The $457M pro forma backlog and $110M+ booked Q2-to-date support management’s raised FY2026 revenue guidance of at least $390M. Mistral’s $982M Army IDIQ provides multi-year demand certainty beyond the current backlog.

C3
Improving Operating Leverage

Product-level entities have achieved adjusted EBITDA positivity ahead of schedule. Full integration of Omnisys’s high-margin BRO software is expected to drive gross margins toward the 60% target and accelerate the path to consolidated EBITDA profitability in Q1 2027.

Key Investment Risks

  • M&A Integration Complexity

    Integrating six acquisitions in a compressed timeframe creates meaningful execution risk. Successfully converting the $457 million backlog into recognized revenue will test the company’s production capacity, supply chain resilience, and management bandwidth simultaneously.

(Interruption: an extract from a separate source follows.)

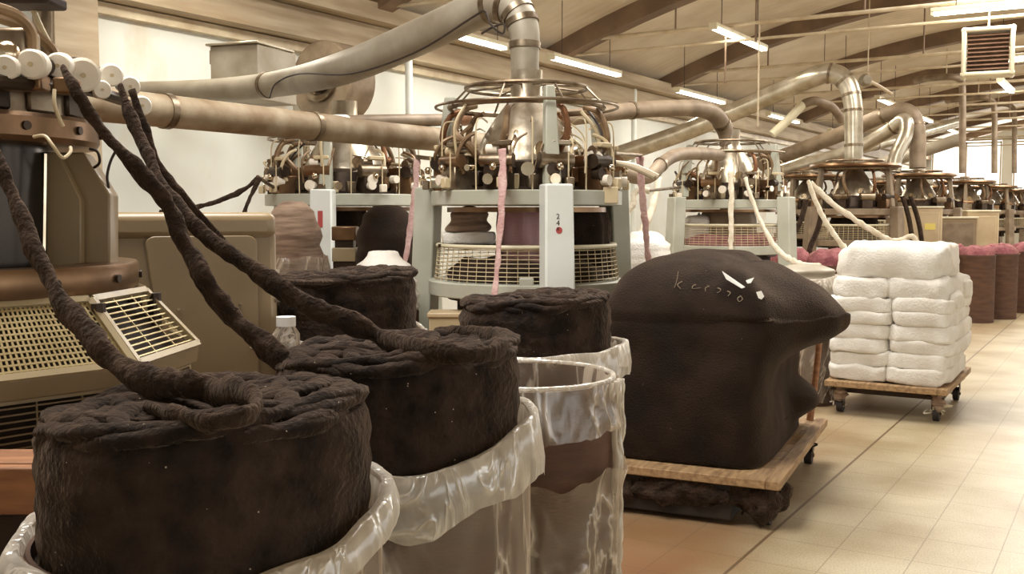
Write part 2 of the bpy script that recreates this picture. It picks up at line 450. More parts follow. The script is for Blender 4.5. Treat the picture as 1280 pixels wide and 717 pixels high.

  • GAAP Earnings Volatility

    The Black-Scholes valuation of the warrant liability ($1.058 billion as of March 31, 2026) will continue to introduce large non-cash swings into reported GAAP earnings. Investors should focus on Adjusted EBITDA and cash burn metrics rather than headline GAAP net income or net loss figures.

  • Near-Term Cash Burn

    Operating cash burn of $51.3 million in Q1 2026 is expected to remain elevated through at least Q2 2026 as production scales. While the $1.485 billion liquidity buffer makes this manageable, burn rate normalization is a key metric to monitor heading into the second half of the year.

$390M+

Management’s raised FY2026 revenue guidance — representing 670% growth versus FY2025. The key metrics to monitor over the next two quarters are backlog-to-revenue conversion rate, gross margin stabilization above 50%, and the Omnisys BRO platform integration timeline across the full OAS segment.

“Ondas is not a drone company. It is a software-defined autonomous systems integrator with a Palantir partnership, a $1.5 billion balance sheet, and a regulatory moat its Chinese competitors cannot legally cross. The premium valuation reflects a platform, not a product.”